— begin —
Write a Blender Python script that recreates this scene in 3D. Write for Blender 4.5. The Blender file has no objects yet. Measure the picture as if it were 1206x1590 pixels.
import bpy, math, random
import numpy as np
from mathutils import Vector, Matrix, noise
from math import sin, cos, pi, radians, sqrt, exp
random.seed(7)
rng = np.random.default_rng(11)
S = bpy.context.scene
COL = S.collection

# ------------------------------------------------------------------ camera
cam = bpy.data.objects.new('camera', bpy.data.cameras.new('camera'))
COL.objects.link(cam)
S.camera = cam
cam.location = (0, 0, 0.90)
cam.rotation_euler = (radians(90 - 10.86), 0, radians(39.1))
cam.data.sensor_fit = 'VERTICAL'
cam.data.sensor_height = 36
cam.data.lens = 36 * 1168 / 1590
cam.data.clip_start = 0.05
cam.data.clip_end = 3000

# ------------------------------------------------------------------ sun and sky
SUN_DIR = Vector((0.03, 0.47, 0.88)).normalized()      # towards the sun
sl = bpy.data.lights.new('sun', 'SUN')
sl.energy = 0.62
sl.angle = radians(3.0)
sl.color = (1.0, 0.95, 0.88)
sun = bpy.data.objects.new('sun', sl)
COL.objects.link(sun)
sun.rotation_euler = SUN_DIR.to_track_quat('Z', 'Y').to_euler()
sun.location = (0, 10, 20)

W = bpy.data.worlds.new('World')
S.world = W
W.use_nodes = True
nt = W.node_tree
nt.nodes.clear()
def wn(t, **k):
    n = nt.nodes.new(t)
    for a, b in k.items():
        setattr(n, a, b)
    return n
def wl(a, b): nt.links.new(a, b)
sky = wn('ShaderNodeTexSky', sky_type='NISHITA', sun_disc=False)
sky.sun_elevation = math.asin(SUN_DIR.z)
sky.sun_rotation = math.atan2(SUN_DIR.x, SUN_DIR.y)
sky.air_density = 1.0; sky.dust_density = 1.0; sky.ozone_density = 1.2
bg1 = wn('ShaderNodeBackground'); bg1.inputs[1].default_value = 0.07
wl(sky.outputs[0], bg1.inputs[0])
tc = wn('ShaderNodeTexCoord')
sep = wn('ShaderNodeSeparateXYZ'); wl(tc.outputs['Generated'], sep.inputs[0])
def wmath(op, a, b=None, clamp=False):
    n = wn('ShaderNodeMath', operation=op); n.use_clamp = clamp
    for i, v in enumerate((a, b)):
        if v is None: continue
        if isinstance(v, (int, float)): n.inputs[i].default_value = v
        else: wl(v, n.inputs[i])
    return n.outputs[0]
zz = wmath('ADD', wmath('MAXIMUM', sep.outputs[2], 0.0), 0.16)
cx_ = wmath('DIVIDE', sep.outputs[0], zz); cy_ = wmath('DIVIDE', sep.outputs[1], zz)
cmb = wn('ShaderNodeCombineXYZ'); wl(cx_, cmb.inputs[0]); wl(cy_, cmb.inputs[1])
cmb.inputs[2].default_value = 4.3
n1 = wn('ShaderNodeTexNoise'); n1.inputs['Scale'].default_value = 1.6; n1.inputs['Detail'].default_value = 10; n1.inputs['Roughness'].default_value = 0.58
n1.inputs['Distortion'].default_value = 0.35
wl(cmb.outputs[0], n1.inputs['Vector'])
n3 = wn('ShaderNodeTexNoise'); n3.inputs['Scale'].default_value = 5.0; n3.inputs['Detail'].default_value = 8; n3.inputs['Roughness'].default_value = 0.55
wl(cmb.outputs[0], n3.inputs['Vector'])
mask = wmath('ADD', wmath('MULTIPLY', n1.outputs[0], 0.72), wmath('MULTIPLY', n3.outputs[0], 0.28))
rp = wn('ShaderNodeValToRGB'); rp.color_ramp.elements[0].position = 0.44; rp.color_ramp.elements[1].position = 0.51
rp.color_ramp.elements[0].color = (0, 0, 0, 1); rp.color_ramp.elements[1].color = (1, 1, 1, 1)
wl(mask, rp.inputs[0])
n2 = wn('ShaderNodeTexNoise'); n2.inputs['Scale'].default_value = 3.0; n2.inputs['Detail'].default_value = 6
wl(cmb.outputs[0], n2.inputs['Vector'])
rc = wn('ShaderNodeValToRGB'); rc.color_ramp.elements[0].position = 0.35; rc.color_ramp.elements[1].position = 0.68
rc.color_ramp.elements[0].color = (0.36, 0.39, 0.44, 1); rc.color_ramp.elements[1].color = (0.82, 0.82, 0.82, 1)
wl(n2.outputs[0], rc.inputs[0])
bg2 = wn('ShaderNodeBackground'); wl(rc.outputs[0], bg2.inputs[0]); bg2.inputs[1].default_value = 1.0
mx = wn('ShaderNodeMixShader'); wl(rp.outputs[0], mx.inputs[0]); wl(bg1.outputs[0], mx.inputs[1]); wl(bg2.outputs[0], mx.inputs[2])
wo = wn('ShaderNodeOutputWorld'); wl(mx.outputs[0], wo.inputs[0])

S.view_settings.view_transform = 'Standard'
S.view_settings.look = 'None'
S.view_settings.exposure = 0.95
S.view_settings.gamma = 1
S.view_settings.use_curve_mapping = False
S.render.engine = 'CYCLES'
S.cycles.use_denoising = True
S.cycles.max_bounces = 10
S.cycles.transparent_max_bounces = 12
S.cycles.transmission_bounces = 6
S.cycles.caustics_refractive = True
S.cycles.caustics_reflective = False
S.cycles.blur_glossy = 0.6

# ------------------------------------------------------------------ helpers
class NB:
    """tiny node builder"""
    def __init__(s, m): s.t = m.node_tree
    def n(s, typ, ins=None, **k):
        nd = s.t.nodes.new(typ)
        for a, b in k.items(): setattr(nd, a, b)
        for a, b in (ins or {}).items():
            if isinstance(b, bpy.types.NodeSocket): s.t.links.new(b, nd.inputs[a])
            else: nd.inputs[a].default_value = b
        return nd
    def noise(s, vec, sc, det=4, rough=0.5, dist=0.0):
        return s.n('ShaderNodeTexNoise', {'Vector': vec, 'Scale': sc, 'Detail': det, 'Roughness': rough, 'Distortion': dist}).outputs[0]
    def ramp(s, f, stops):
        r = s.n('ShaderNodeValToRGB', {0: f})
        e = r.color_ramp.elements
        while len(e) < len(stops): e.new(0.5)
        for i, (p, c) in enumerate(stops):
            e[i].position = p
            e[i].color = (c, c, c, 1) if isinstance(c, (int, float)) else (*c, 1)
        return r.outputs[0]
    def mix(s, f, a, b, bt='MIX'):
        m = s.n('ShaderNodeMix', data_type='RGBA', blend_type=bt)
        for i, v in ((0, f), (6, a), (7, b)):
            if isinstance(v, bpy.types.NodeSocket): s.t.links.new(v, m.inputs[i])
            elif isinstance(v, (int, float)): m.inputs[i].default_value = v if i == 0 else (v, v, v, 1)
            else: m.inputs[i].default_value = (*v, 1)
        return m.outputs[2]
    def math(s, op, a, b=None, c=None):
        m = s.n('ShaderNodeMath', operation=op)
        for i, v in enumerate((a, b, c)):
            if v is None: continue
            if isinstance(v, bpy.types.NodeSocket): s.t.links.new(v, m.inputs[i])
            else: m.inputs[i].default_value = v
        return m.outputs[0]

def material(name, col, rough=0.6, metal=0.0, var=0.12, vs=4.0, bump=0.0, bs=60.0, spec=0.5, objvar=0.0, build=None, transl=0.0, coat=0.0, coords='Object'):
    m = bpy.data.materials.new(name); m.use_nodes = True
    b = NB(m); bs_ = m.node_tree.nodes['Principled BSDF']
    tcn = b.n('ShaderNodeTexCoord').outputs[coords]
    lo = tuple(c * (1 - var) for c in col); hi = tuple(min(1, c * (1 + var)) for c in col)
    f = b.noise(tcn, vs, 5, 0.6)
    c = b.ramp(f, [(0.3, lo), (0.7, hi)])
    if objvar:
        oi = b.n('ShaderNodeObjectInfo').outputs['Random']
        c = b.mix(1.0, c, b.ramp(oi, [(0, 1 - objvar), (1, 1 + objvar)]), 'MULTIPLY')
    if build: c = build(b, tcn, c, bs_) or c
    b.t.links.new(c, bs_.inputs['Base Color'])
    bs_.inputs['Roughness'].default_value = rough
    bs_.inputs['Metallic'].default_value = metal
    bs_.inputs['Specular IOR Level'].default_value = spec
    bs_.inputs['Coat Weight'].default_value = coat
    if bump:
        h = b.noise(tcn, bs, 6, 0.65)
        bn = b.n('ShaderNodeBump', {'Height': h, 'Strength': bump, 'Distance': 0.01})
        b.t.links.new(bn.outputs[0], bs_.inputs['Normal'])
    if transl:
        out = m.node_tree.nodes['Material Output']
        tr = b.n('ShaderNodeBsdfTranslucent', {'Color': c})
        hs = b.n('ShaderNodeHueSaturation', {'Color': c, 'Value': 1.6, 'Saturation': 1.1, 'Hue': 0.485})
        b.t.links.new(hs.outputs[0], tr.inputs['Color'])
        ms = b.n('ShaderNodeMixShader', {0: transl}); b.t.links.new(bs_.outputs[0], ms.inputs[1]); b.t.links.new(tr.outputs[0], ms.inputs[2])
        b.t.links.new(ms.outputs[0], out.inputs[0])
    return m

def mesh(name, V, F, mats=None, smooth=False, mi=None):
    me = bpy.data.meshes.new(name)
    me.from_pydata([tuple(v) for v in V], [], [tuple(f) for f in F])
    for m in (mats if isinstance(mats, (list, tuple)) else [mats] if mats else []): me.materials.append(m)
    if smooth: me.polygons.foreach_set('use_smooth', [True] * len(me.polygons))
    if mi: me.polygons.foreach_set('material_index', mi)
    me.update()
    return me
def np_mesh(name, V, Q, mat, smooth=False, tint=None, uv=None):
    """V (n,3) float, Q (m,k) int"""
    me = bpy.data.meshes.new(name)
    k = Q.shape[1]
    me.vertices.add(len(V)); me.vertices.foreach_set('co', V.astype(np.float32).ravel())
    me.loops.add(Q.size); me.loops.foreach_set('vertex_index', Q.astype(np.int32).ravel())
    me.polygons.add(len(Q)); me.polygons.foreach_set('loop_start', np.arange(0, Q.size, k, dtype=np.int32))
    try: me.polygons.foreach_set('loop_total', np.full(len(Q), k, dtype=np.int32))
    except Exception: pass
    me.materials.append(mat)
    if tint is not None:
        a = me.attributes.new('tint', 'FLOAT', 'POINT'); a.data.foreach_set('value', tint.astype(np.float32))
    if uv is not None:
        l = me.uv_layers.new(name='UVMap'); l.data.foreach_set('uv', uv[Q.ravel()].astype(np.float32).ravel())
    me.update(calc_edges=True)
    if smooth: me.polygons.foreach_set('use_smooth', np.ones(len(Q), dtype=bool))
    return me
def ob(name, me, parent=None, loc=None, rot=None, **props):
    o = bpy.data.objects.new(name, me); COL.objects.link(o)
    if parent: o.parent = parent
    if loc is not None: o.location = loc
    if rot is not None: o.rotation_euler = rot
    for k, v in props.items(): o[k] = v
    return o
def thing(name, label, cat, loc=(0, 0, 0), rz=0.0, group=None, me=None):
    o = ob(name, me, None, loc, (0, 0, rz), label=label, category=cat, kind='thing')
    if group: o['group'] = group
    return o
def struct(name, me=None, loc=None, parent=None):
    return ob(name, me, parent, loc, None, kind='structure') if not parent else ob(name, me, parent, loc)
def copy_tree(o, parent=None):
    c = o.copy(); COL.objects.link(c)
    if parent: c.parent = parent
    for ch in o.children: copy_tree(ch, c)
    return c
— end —
• [Exercise aim]
Find each line that has the word "scene", then copy it out.

• [Task answer]
Write a Blender Python script that recreates this scene in 3D. Write for Blender 4.5. The Blender file has no objects yet. Measure the picture as if it were 1206x1590 pixels.
S = bpy.context.scene